In Cacak, alone, there are five private stations, only one of them boasting an airing permit. The people have simply gone crazy and Radio M and Dzoker are the most popular stations. Both radios spend most of their airing time broadcasting folk music and the audience's wishes and congratulations. The citizens congratulate each other for tiling floors, slaughtering pigs, cutting wood, false teeth, etc.

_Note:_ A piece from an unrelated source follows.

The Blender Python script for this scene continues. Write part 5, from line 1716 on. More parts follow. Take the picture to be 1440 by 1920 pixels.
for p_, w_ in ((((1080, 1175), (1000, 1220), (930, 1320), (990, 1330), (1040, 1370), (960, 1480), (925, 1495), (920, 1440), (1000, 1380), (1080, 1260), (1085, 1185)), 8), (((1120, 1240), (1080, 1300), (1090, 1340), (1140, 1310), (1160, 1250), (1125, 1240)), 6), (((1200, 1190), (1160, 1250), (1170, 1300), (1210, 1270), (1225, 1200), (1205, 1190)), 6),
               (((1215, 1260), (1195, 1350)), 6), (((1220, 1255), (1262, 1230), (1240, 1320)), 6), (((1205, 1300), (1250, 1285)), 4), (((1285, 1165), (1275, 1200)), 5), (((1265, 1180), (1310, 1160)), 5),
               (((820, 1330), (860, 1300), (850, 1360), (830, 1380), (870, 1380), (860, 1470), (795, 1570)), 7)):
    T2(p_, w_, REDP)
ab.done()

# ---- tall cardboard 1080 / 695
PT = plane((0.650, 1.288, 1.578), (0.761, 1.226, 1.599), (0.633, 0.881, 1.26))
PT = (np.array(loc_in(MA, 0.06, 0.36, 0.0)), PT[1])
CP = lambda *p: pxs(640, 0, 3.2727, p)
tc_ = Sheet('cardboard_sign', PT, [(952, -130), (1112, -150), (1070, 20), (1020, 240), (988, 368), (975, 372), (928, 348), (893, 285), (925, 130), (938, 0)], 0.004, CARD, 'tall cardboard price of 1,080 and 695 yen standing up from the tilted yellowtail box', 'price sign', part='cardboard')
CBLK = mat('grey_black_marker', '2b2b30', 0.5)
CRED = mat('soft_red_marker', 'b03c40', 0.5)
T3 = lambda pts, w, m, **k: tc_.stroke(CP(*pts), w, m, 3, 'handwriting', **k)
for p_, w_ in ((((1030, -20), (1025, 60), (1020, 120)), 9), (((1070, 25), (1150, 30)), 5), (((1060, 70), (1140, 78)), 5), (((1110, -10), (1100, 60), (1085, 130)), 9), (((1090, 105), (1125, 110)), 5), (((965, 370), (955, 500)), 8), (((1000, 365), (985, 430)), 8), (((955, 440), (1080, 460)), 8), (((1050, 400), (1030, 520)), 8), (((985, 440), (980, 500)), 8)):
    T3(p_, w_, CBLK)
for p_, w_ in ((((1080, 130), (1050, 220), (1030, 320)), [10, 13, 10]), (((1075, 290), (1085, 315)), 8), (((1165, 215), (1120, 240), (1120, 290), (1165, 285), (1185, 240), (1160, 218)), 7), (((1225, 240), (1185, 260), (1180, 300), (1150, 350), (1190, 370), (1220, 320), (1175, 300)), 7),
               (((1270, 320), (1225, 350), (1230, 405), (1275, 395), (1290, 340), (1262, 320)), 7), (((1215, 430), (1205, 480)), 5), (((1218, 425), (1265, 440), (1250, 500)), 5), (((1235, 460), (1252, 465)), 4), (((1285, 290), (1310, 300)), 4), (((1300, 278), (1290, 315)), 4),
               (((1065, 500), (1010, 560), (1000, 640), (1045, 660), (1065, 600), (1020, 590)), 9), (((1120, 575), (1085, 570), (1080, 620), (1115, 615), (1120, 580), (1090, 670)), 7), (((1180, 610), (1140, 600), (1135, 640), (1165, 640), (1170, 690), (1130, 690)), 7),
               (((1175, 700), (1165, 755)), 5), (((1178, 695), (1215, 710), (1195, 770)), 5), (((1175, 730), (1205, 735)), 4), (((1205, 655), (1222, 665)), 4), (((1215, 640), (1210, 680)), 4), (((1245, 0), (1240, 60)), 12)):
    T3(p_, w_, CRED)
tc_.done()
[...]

One of the fledgling radio owners is Slavko Pavlovic Cava from Osecina (a town between Valjevo and Loznica). He was once the youth leader, director of the youth community for ten years, director of a catering firm... He built a house in Osecina, is finishing a motel on its outskirts and set up his radio station in the unfinished building. He begins airing his program at 2 p.m. and sometimes does not sign off until 3 a.m., until all the congratulations and messages have been read. Cava explains his concept: "Farmers want their wishes repeated twice, so it sounds festive. A man came and brought two pieces of meat and paid for ten songs, and while we were airing them, he ordered another forty. No politics, who gains from politics!", he says. We take a look at ten messages: happy anniversary, birth of a child, have a once time at work, send my love to my girlfriend and family, the most beautiful girl wishes the most handsome guy...

Cava shows us letters of his radio fans. Roses pasted on the envelopes, lipstick kisses - he puts on his earphones and reads a folk adage: Woe to a village without light and a hen without a rooster. He picks up his telephone and tells the guy at the other end to call back later with his wish because the show is over. This hour was free of charge, no more.